### Directions:
Drop every picture. Then return, exactly, the lines from the beginning of the listing below through the one containing "1.35), .9, var=.15), HOU)".

(Entries with scene source code)
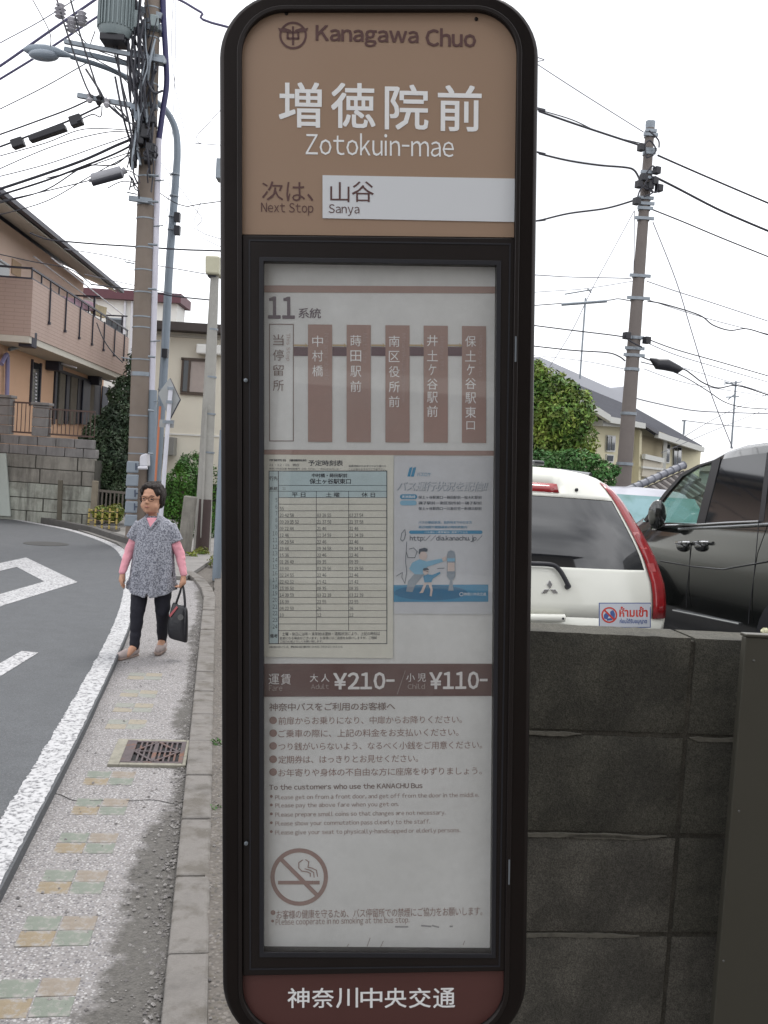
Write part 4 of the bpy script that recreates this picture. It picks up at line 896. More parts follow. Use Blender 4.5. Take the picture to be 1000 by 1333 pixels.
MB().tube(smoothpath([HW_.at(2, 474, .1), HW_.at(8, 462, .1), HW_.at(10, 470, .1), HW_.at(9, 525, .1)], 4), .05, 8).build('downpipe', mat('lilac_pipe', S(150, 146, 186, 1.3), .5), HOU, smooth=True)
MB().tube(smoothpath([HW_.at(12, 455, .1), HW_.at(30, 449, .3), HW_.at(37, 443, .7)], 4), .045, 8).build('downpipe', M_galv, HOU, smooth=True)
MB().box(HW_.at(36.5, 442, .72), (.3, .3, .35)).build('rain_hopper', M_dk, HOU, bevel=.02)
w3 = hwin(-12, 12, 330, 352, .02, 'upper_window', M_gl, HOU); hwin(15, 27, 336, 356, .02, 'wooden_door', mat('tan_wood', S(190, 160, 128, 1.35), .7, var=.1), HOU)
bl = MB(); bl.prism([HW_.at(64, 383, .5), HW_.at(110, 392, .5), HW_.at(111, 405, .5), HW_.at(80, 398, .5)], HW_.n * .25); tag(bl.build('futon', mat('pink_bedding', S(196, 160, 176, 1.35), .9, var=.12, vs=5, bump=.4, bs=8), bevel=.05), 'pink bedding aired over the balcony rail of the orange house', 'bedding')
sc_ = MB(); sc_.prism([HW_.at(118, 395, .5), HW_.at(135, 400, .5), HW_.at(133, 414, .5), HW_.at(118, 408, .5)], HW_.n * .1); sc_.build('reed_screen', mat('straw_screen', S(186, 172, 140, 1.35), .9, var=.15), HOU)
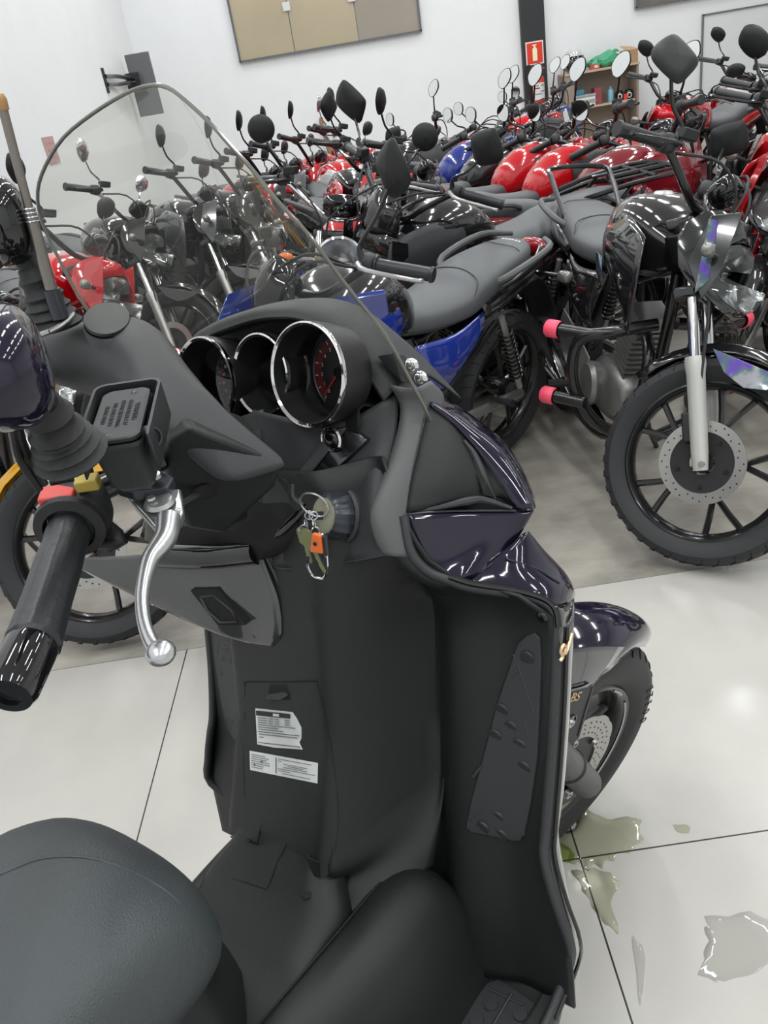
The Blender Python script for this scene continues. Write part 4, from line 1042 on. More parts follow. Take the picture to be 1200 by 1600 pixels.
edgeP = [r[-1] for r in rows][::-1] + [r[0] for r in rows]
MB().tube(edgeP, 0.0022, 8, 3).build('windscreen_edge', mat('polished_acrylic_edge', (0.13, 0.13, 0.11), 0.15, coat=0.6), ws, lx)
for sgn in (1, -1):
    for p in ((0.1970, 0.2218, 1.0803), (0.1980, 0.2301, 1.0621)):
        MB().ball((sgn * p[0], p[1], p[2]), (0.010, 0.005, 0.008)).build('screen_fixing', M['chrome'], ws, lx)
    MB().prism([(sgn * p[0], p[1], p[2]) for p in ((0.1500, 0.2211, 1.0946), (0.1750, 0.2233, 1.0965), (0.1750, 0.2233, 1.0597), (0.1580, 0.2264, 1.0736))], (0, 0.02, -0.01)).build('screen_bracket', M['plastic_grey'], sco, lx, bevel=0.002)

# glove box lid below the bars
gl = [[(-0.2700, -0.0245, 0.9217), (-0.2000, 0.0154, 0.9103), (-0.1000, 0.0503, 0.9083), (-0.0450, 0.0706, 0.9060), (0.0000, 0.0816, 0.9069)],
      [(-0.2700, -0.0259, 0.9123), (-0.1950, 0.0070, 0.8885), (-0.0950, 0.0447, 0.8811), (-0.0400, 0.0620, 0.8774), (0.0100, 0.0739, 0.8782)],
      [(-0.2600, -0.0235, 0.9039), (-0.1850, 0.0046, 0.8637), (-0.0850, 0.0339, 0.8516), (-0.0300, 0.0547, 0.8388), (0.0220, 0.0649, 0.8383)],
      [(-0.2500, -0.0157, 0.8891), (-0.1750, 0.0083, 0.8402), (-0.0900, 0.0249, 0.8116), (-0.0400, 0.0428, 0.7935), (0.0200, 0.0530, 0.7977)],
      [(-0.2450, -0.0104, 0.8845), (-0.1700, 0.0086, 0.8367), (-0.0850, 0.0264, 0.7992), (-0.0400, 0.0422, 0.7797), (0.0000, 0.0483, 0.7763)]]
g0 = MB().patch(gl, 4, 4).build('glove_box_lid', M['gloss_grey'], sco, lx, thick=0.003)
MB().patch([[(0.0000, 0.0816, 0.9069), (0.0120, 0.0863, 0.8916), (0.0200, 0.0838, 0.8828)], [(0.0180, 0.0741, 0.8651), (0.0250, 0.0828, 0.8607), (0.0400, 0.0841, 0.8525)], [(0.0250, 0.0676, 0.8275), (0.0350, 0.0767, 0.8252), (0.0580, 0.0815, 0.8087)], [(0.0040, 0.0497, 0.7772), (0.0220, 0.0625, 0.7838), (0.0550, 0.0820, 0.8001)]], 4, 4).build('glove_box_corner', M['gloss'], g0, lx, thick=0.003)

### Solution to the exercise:
Write part 4 of the bpy script that recreates this picture. It picks up at line 896. More parts follow. Use Blender 4.5. Take the picture to be 1000 by 1333 pixels.
MB().tube(smoothpath([HW_.at(2, 474, .1), HW_.at(8, 462, .1), HW_.at(10, 470, .1), HW_.at(9, 525, .1)], 4), .05, 8).build('downpipe', mat('lilac_pipe', S(150, 146, 186, 1.3), .5), HOU, smooth=True)
MB().tube(smoothpath([HW_.at(12, 455, .1), HW_.at(30, 449, .3), HW_.at(37, 443, .7)], 4), .045, 8).build('downpipe', M_galv, HOU, smooth=True)
MB().box(HW_.at(36.5, 442, .72), (.3, .3, .35)).build('rain_hopper', M_dk, HOU, bevel=.02)
w3 = hwin(-12, 12, 330, 352, .02, 'upper_window', M_gl, HOU); hwin(15, 27, 336, 356, .02, 'wooden_door', mat('tan_wood', S(190, 160, 128, 1.35), .7, var=.1), HOU)
bl = MB(); bl.prism([HW_.at(64, 383, .5), HW_.at(110, 392, .5), HW_.at(111, 405, .5), HW_.at(80, 398, .5)], HW_.n * .25); tag(bl.build('futon', mat('pink_bedding', S(196, 160, 176, 1.35), .9, var=.12, vs=5, bump=.4, bs=8), bevel=.05), 'pink bedding aired over the balcony rail of the orange house', 'bedding')
sc_ = MB(); sc_.prism([HW_.at(118, 395, .5), HW_.at(135, 400, .5), HW_.at(133, 414, .5), HW_.at(118, 408, .5)], HW_.n * .1); sc_.build('reed_screen', mat('straw_screen', S(186, 172, 140, 1.35), .9, var=.15), HOU)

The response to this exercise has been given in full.